La réalisatrice Jennifer Devoldere a eu la main heureuse pour son casting : Melvin Boomer (jeune rappeur et récemment acteur) est très convaincant, et Karin Viard trouve ici un de ses meilleurs rôles. Vif, réaliste et traversé par un humour aigre-doux, "Sage-Homme" est très recommandable.

La chambre des merveilles

La chambre des merveilles

Amusante coïncidence des sorties : la même semaine que Jean Dujardin, son ancienne partenaire Alexandra Lamy est, elle aussi, au cœur d’un film intimiste. Dans "La chambre des merveilles", elle incarne Thelma, une mère célibataire dont la vie bascule lorsque son fils de 10 ans, Louis, victime d’un accident de skate, est plongé dans le coma. Elle découvre alors son journal dans lequel il avait noté "Dix choses à faire avant la fin du monde".

Persuadée qu’elle est investie d’une mission, Thelma va tenter de réaliser ces dix défis à la place de son fils, persuadée que cela fera revenir son fils à la vie… Et la voilà partie au Japon pour tenter de décrocher une dédicace d’un inaccessible auteur de manga, ensuite coiffée d’un casque et de genouillères pour oser une descente périlleuse en skate, etc.
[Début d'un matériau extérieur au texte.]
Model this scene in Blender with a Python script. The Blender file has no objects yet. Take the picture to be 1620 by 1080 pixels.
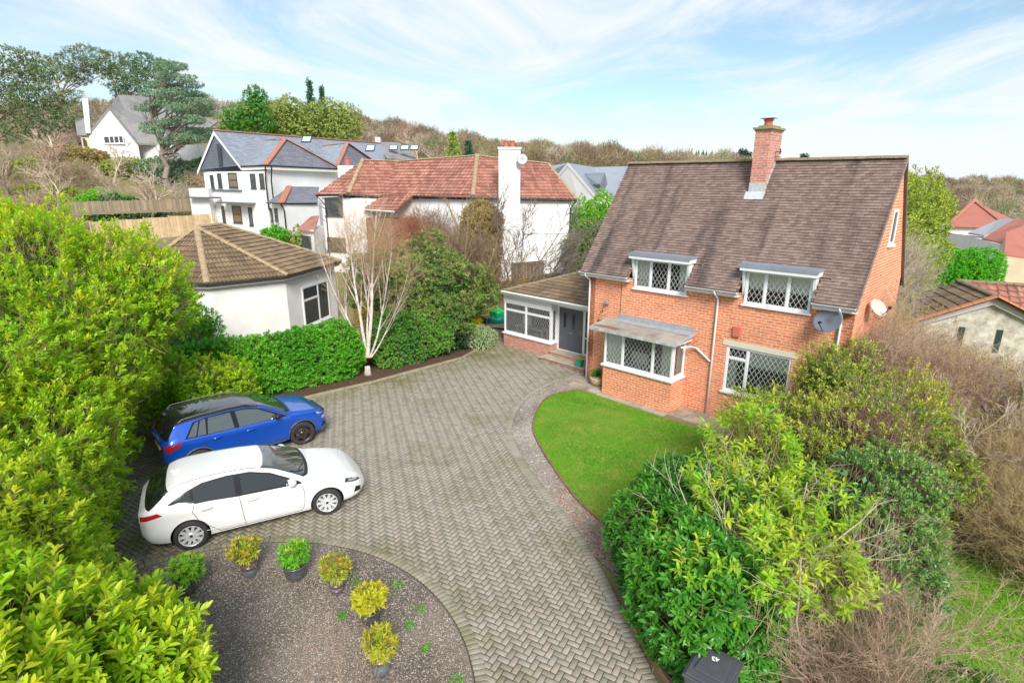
import bpy, math, random
import numpy as np
from mathutils import Vector, Matrix
R=math.radians
scene=bpy.context.scene
COL=scene.collection
rng=np.random.default_rng(7)
random.seed(7)
# ---------------------------------------------------------------- camera
CAMH=7.3; FPX=890.5; PITCH=0.27486; ROLL=-0.00424
_cp,_sp=math.cos(PITCH),math.sin(PITCH); _cr,_sr=math.cos(ROLL),math.sin(ROLL)
_Rx=np.array([[1,0,0],[0,-_sp,-_cp],[0,_cp,-_sp]])
_M=np.array([[_cr,_sr,0],[-_sr,_cr,0],[0,0,1]])@_Rx
cam=bpy.data.cameras.new('camera'); camo=bpy.data.objects.new('camera',cam); COL.objects.link(camo)
_r,_d,_f=_M
camo.matrix_world=Matrix(((_r[0],-_d[0],-_f[0],0),(_r[1],-_d[1],-_f[1],0),(_r[2],-_d[2],-_f[2],CAMH),(0,0,0,1)))
cam.sensor_width=36; cam.lens=FPX/1620*36; cam.clip_start=.05; cam.clip_end=6000
scene.camera=camo
# ---------------------------------------------------------------- light
scene.view_settings.view_transform='Standard'; scene.view_settings.look='None'
scene.view_settings.exposure=0.93; scene.view_settings.gamma=1
SUN_EL=R(38); SUN_AZ=R(170)      # azimuth from +Y clockwise: behind the camera, a little right
w=bpy.data.worlds.new('World'); scene.world=w; w.use_nodes=True
nt=w.node_tree; nt.nodes.clear()
def N(nt,t,**k):
    n=nt.nodes.new(t)
    for a,b in k.items():
        if a=='inp':
            for i,v in b.items(): n.inputs[i].default_value=v
        else: setattr(n,a,b)
    return n
def LK(nt,*prs):
    for a,b in prs: nt.links.new(a,b)
out=N(nt,'ShaderNodeOutputWorld'); bg=N(nt,'ShaderNodeBackground'); bg.inputs[1].default_value=.086
sky=N(nt,'ShaderNodeTexSky',sky_type='NISHITA',sun_disc=False,sun_elevation=SUN_EL,sun_rotation=SUN_AZ,air_density=1.0,dust_density=.6,ozone_density=2.2)
cl=N(nt,'ShaderNodeBackground'); cl.inputs[0].default_value=(.90,.95,1,1); cl.inputs[1].default_value=.55
mix=N(nt,'ShaderNodeMixShader'); hsv=N(nt,'ShaderNodeHueSaturation',inp={'Hue':.487,'Saturation':1.05,'Value':1.0})
tc=N(nt,'ShaderNodeTexCoord'); sep=N(nt,'ShaderNodeSeparateXYZ')
ad=N(nt,'ShaderNodeMath',operation='ADD',inp={1:.10}); mx=N(nt,'ShaderNodeMath',operation='MAXIMUM',inp={1:.05})
dx=N(nt,'ShaderNodeMath',operation='DIVIDE'); dy=N(nt,'ShaderNodeMath',operation='DIVIDE'); cb=N(nt,'ShaderNodeCombineXYZ')
LK(nt,(tc.outputs['Generated'],sep.inputs[0]),(sep.outputs[2],ad.inputs[0]),(ad.outputs[0],mx.inputs[0]),(sep.outputs[0],dx.inputs[0]),(mx.outputs[0],dx.inputs[1]),(sep.outputs[1],dy.inputs[0]),(mx.outputs[0],dy.inputs[1]),(dx.outputs[0],cb.inputs[0]),(dy.outputs[0],cb.inputs[1]))
mp=N(nt,'ShaderNodeMapping'); mp.inputs['Scale'].default_value=(.42,.30,1); mp.inputs['Rotation'].default_value=(0,0,R(28)); mp.inputs['Location'].default_value=(3.1,1.4,0)
n1=N(nt,'ShaderNodeTexNoise',inp={'Scale':1.7,'Detail':10,'Roughness':.64,'Distortion':1.1})
n2=N(nt,'ShaderNodeTexNoise',inp={'Scale':.45,'Detail':3,'Roughness':.5})
sm=N(nt,'ShaderNodeMath',operation='MULTIPLY_ADD',inp={1:.55}); rp=N(nt,'ShaderNodeMapRange',interpolation_type='SMOOTHSTEP',inp={1:.60,2:.92,3:0.12,4:1})
hz=N(nt,'ShaderNodeMapRange',interpolation_type='SMOOTHSTEP',inp={1:.0,2:.12,3:.09,4:.0}); sm2=N(nt,'ShaderNodeMath',operation='ADD')
LK(nt,(cb.outputs[0],mp.inputs[0]),(mp.outputs[0],n1.inputs[0]),(mp.outputs[0],n2.inputs[0]),(n2.outputs[0],sm.inputs[0]),(n1.outputs[0],sm.inputs[2]),(sep.outputs[2],hz.inputs[0]),(sm.outputs[0],sm2.inputs[0]),(hz.outputs[0],sm2.inputs[1]),(sm2.outputs[0],rp.inputs[0]),(rp.outputs[0],mix.inputs[0]),(sky.outputs[0],hsv.inputs['Color']),(hsv.outputs[0],bg.inputs[0]),(bg.outputs[0],mix.inputs[1]),(cl.outputs[0],mix.inputs[2]),(mix.outputs[0],out.inputs[0]))
sl=bpy.data.lights.new('sun','SUN'); sl.energy=2.6; sl.angle=R(22); sl.color=(1,.955,.89)
so=bpy.data.objects.new('sun',sl); COL.objects.link(so)
_sd=Vector((math.sin(SUN_AZ)*math.cos(SUN_EL),math.cos(SUN_AZ)*math.cos(SUN_EL),math.sin(SUN_EL)))
so.rotation_euler=(-_sd).to_track_quat('-Z','Y').to_euler(); so.location=(0,-5,30)
# ---------------------------------------------------------------- geometry of the view -> world
def ray(x,y): return _M.T@np.array([(x-810)/FPX,(y-540)/FPX,1.0])
def gp(x,y,z=0.0):
    d=ray(x,y); t=(z-CAMH)/d[2]; return np.array([d[0]*t,d[1]*t,z])
def at(x,y,Y):
    d=ray(x,y); t=Y/d[1]; return np.array([d[0]*t,Y,CAMH+d[2]*t])
def sst(x,a,b):
    t=np.clip((x-a)/(b-a),0,1); return t*t*(3-2*t)
# ---------------------------------------------------------------- tagging
def tag(o,label=None,cat=None,group=None,kind=None):
    if label: o['label']=label
    if cat: o['category']=cat
    if group: o['group']=group
    if kind: o['kind']=kind
    return o
def thing(name,label,cat,loc=(0,0,0),rz=0,group=None):
    o=bpy.data.objects.new(name,None); COL.objects.link(o); o.location=loc; o.rotation_euler=(0,0,rz); o.empty_display_size=.3
    return tag(o,label,cat,group)
def base_mat(p): return Matrix.Translation(p.location)@p.rotation_euler.to_matrix().to_4x4()
# ---------------------------------------------------------------- mesh builder
class MB:
    def __init__(s): s.v=[]; s.f=[]; s.n=0; s.r=[]; s.mi=[]; s.cur=0
    def add(s,v,f,r=0.5,T=None):
        v=np.asarray(v,float).reshape(-1,3)
        if T is not None:
            T=np.array(T); v=v@T[:3,:3].T+T[:3,3]
        s.v.append(v); s.r.append(np.full(len(v),r) if np.isscalar(r) else np.asarray(r,float))
        f=[tuple(i+s.n for i in q) for q in f]; s.f+=f; s.mi+=[s.cur]*len(f); s.n+=len(v)
    def box(s,x0,x1,y0,y1,z0,z1,T=None,r=.5):
        v=[(x0,y0,z0),(x1,y0,z0),(x1,y1,z0),(x0,y1,z0),(x0,y0,z1),(x1,y0,z1),(x1,y1,z1),(x0,y1,z1)]
        s.add(v,[(0,3,2,1),(4,5,6,7),(0,1,5,4),(1,2,6,5),(2,3,7,6),(3,0,4,7)],r,T)
    def poly(s,pts,r=.5,T=None): s.add(pts,[tuple(range(len(pts)))],r,T)
    def prism(s,pts,d,T=None,r=.5):   # polygon extruded by vector d
        p=np.asarray(pts,float); n=len(p); d=np.asarray(d,float)
        s.add(np.vstack([p,p+d]),[tuple(range(n))[::-1],tuple(range(n,2*n))]+[(i,(i+1)%n,n+(i+1)%n,n+i) for i in range(n)],r,T)
    def tube(s,pts,rad,n=8,T=None,r=.5,caps=True):
        p=[np.asarray(q,float) for q in pts]; m=len(p); rad=[rad]*m if np.isscalar(rad) else rad
        V=[]
        up=np.array([0,0,1.0])
        for i in range(m):
            d=(p[min(i+1,m-1)]-p[max(i-1,0)]); d/=np.linalg.norm(d)+1e-9
            a=np.cross(d,up if abs(d[2])<.9 else np.array([1.0,0,0])); a/=np.linalg.norm(a); b=np.cross(d,a)
            for k in range(n):
                t=2*math.pi*k/n; V.append(p[i]+rad[i]*(math.cos(t)*a+math.sin(t)*b))
        F=[(i*n+k,i*n+(k+1)%n,(i+1)*n+(k+1)%n,(i+1)*n+k) for i in range(m-1) for k in range(n)]
        if caps: F+=[tuple(range(n))[::-1],tuple(range((m-1)*n,m*n))]
        s.add(V,F,r,T)
    def lathe(s,prof,n=24,T=None,r=.5,axis='z',caps=True):
        V=[];m=len(prof)
        for (rr,z) in prof:
            for k in range(n):
                t=2*math.pi*k/n
                V.append((rr*math.cos(t),rr*math.sin(t),z) if axis=='z' else (rr*math.cos(t),z,rr*math.sin(t)))
        F=[(i*n+k,i*n+(k+1)%n,(i+1)*n+(k+1)%n,(i+1)*n+k) for i in range(m-1) for k in range(n)]
        if caps: F+=[tuple(range(n))[::-1],tuple(range((m-1)*n,m*n))]
        s.add(V,F,r,T)
    def build(s,name,mats,parent=None,smooth=False,uv=True,local=True,bevel=0,recalc=False):
        me=bpy.data.meshes.new(name)
        V=np.vstack(s.v)
        me.from_pydata([tuple(x) for x in V],[],s.f)
        if not isinstance(mats,(list,tuple)): mats=[mats]
        for m in mats: me.materials.append(m)
        me.polygons.foreach_set('material_index',s.mi)
        a=me.attributes.new('rnd','FLOAT','POINT'); a.data.foreach_set('value',np.concatenate(s.r))
        return finish(me,name,parent,smooth,uv,local,bevel,recalc)
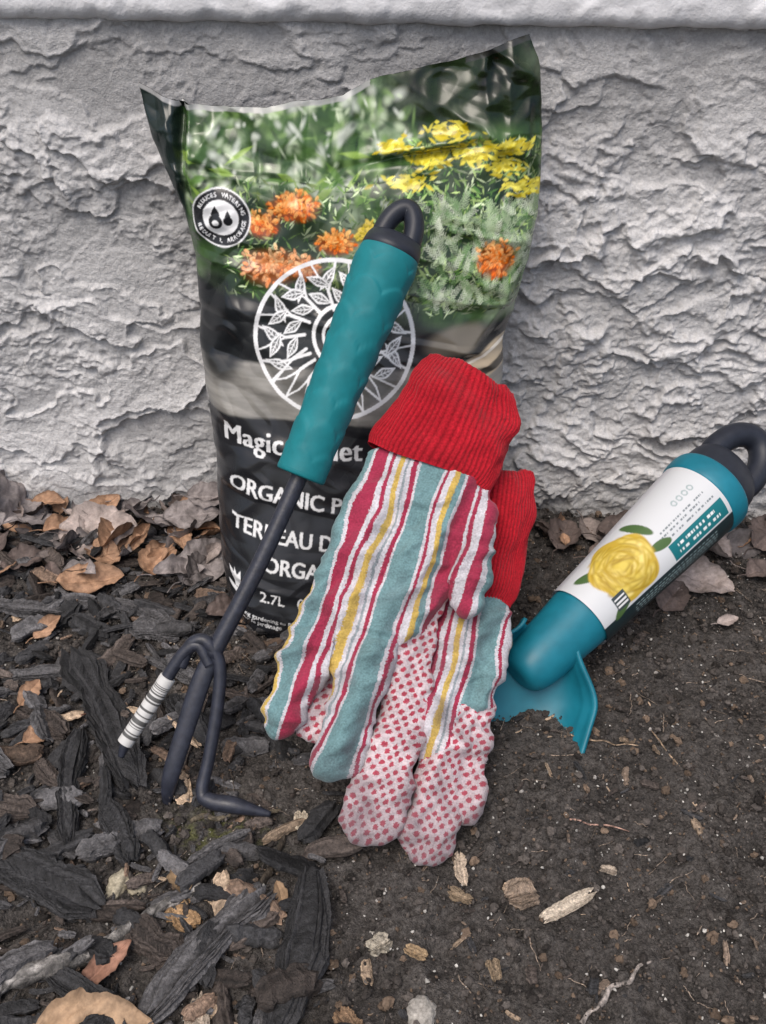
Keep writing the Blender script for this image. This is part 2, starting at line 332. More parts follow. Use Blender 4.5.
def leaf(x,y,L,W,yaw,col,seed,lift=.5,tiltx=0,tilty=0,curl=.25):
    r=np.random.RandomState(seed); nu,nv=34,21
    t=np.linspace(0,1,nu)[:,None]; v=np.linspace(-1,1,nv)[None,:]
    prof=(np.sin(np.pi*t**.85)**.75)*(1+.22*fbm(t*5,t*0+seed,3,seed))
    X=(t-.5)*L+0*v; X=X+.06*L*np.abs(v)*(t-.3)+.05*L*fbm(t*6,v*2+seed,2,seed+3)*np.abs(v); Yv=v*prof*W/2*(1+.2*fbm(t*7,np.sign(v)*3+seed+0*t,2,seed+8))
    Z=curl*W*(np.abs(v)**1.6)*prof*(.6+.4*np.sin(t*5+seed))+curl*.7*L*((t-.5)**2)*r.uniform(-.3,1.5)+.13*L*fbm(X*.8+seed,Yv*.8,3,seed)
    Z=Z-.04*W*np.exp(-(v/.08)**2)
    V=np.stack([X,Yv,Z],-1).reshape(-1,3)
    vein=np.exp(-(v/.05)**2)+.5*np.exp(-(((t*9-np.abs(v)*2.2)%1-.5)/.12)**2)*(np.abs(v)<.9)
    cc=1+.25*vein+.6*fbm(X*.7+seed*3,Yv*.9,4,seed+5)-.35*sst(.7,1,np.abs(v)+0*t)
    C=np.array(col)*np.clip(cc,.3,1.6).reshape(-1,1)
    F=gridF(nu,nv); F=np.vstack([F[:,[0,1,2]],F[:,[0,2,3]]])
    V=V@rotm(yaw,tiltx,tilty).T+np.array([x,y,float(gh(x,y))+lift])
    lf.add(V,F,C)
    P=[(-.5*L,0,0),(-.6*L,.05*L,-.02*L),(-.8*L,.02*L,.02)]
    P=np.array(P)@rotm(yaw,tiltx,tilty).T+np.array([x,y,float(gh(x,y))+lift])
    V,F=sweep(P,[.05,.045,.04],n=8,seg=6); F=np.vstack([F[:-12][:,[0,1,2]],F[:-12][:,[0,2,3]],F[-12:][:,:3]]); lf.add(V,F,np.array(col)*.7)
GB=(.27,.24,.235); OR=(.38,.23,.145); DK=(.13,.10,.09); PK=(.37,.31,.285)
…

"La chambre des merveilles" se veut être un feel good movie, plein de bonne humeur et d’espoir dans l’adversité. Mais l’esprit "positif" distillé par la réalisatrice Lisa Azuelos ("LOL", le biopic de Dalida), à force d’accumuler les invraisemblances et les coups de baguette scénaristiques, produit à l’arrivée un film hautement horripilant, indécent, et à la limite du mauvais goût – car le coma de longue durée d’un enfant n’est définitivement pas un sujet pour une comédie dramatique "positive".

Godland

L'affiche de "Godland"

Fin du XIXe siècle. Lucas, jeune prêtre danois, est envoyé par son supérieur hiérarchique en mission dans un village reculé d’Islande pour y installer une église. Jeune homme timide et introverti, Lucas est passionné de photographie et entend bien, au cours de son périple, tirer le portrait des Islandais qu’il croise sur son chemin… Mais si l’ecclésiastique est fasciné par les paysages et les silhouettes qu’il rencontre, est-il vraiment fait pour être le prêtre rassembleur d’une petite communauté isolée…

A l’instar de son sujet, "Godland" est un film qui prend la pause. Autrement dit, le réalisateur Hlymur Palmasson tombe dans le piège de la "belle image signifiante". Son film est lent, hiératique, traversé par des éclairs d’esthétisme, certes, mais plombé par de pénibles longueurs. A force de montrer la sauvage poésie des décors islandais, le réalisateur perd parfois de vue son personnage principal.

L’interprétation Elliott Crosset Hove, froide et distanciée, finit de rendre le personnage de Lukas totalement antipathique… Difficile dès lors de s’y intéresser pendant plus de deux heures. "Godland" est beau. Beau et ennuyeux.